What needs to be done ->
Check each line of the listing, and copy it if it contains the word "part".

Records supplied ->
## start

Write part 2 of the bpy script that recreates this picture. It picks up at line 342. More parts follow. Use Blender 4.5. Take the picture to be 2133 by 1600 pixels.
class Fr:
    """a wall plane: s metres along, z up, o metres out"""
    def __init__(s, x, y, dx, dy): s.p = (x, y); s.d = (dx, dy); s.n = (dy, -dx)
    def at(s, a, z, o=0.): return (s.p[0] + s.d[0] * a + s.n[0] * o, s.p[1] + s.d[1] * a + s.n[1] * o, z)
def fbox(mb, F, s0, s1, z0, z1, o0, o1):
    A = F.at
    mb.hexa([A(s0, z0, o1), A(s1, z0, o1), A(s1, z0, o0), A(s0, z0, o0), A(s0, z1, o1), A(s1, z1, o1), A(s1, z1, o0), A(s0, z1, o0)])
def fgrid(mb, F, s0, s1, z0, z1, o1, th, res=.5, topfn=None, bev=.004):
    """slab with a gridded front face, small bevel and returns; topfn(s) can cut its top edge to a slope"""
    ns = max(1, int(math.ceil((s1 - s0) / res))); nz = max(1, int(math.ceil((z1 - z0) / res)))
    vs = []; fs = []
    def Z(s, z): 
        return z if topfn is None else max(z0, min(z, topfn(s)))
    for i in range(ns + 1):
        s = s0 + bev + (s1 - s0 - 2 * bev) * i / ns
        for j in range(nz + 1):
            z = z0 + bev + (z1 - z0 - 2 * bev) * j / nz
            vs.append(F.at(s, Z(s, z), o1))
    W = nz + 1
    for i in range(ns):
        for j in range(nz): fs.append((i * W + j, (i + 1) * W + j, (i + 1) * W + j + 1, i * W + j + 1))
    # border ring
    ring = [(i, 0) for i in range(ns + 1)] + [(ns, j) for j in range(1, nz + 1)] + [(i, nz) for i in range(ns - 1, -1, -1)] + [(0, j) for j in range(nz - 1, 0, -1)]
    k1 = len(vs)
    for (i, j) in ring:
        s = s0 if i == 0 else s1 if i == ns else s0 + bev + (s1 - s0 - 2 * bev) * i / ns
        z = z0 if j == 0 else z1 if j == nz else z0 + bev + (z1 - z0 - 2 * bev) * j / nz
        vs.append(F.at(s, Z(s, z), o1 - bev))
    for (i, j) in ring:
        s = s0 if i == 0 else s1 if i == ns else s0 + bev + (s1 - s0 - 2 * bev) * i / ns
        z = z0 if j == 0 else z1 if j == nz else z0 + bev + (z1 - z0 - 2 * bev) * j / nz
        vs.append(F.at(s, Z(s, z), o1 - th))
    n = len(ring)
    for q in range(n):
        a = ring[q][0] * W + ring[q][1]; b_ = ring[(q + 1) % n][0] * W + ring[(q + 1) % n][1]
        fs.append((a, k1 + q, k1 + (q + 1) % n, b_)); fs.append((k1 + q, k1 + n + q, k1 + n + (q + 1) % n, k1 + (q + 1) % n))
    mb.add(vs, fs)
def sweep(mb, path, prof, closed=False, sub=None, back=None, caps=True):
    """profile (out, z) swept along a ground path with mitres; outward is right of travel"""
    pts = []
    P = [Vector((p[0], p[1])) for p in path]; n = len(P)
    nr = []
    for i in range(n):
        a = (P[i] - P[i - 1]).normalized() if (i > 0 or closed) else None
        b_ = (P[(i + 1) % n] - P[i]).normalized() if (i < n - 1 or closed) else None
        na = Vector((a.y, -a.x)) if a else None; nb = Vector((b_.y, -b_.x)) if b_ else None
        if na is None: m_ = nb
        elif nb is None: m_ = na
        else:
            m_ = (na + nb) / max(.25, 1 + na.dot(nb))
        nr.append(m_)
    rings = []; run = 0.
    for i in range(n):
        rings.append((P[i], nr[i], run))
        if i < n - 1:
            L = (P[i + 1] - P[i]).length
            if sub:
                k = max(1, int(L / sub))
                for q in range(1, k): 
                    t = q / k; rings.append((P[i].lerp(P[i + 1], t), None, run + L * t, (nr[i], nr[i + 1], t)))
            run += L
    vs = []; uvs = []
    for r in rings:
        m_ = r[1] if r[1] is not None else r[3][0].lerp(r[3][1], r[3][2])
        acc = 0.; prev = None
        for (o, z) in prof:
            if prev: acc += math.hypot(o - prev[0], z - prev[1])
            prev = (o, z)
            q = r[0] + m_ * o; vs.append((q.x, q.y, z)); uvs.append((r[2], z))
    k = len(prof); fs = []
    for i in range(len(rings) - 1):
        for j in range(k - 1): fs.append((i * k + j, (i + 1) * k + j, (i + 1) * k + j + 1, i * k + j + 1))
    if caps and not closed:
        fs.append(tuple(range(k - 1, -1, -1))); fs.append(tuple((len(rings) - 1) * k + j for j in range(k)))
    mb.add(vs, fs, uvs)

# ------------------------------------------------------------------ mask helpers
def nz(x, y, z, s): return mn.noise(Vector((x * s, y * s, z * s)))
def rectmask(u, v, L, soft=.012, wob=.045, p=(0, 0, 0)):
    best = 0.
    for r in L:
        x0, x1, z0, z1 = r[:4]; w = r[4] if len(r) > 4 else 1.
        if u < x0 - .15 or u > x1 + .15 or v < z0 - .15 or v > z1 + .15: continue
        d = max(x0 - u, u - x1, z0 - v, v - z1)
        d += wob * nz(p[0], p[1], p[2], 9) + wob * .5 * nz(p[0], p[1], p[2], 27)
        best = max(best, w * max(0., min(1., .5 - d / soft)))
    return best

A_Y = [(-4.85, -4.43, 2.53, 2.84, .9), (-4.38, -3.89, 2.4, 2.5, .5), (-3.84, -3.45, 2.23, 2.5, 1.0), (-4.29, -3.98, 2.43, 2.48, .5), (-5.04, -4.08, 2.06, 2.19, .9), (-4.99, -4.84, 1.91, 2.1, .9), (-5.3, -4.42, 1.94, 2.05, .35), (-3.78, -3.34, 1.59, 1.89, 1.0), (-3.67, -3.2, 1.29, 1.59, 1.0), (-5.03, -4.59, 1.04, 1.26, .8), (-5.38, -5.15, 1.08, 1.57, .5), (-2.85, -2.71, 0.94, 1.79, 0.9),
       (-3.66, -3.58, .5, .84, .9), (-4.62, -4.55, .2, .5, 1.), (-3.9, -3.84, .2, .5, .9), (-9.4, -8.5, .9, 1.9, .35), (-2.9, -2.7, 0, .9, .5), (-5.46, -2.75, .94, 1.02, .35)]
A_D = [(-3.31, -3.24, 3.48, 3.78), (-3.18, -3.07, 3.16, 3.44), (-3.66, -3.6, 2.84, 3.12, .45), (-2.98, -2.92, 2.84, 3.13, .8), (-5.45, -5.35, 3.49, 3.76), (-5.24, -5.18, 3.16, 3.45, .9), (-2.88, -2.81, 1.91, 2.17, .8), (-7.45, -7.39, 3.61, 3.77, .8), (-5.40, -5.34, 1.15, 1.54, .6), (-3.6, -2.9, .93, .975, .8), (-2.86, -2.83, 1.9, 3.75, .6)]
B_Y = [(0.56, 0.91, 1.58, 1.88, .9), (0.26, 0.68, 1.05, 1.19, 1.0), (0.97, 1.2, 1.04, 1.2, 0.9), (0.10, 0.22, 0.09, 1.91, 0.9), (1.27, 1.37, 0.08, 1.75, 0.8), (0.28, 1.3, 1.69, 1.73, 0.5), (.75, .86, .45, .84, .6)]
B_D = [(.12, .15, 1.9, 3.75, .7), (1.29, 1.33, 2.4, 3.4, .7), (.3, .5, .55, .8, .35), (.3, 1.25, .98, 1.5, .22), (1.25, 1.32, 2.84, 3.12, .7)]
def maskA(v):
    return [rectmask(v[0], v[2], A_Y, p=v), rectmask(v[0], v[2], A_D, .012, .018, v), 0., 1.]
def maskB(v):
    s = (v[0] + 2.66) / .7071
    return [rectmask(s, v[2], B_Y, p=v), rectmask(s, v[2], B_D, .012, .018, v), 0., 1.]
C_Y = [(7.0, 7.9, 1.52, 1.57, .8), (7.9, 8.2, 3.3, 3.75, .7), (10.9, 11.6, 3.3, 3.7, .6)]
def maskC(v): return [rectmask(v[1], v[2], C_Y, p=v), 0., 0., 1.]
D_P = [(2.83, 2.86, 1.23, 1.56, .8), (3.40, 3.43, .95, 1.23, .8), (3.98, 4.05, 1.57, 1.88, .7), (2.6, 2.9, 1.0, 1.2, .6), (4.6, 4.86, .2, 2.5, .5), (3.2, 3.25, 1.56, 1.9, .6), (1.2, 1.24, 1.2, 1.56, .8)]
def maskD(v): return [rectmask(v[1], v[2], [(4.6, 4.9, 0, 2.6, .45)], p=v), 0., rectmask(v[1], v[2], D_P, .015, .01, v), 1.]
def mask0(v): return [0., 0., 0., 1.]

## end
## start

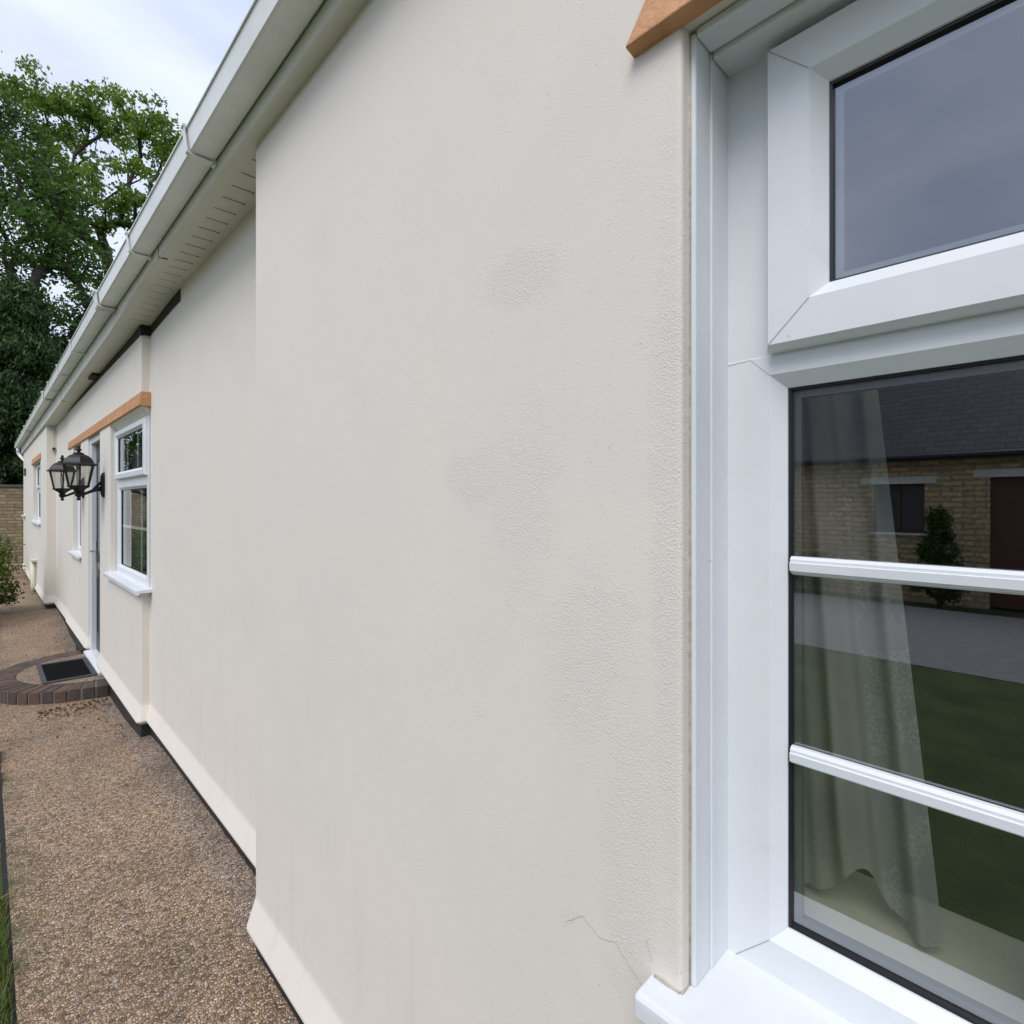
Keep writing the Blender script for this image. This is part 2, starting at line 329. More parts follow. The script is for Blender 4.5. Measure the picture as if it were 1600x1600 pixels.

## end

Expected answer ->
Write part 2 of the bpy script that recreates this picture. It picks up at line 342. More parts follow. Use Blender 4.5. Take the picture to be 2133 by 1600 pixels.
Keep writing the Blender script for this image. This is part 2, starting at line 329. More parts follow. The script is for Blender 4.5. Measure the picture as if it were 1600x1600 pixels.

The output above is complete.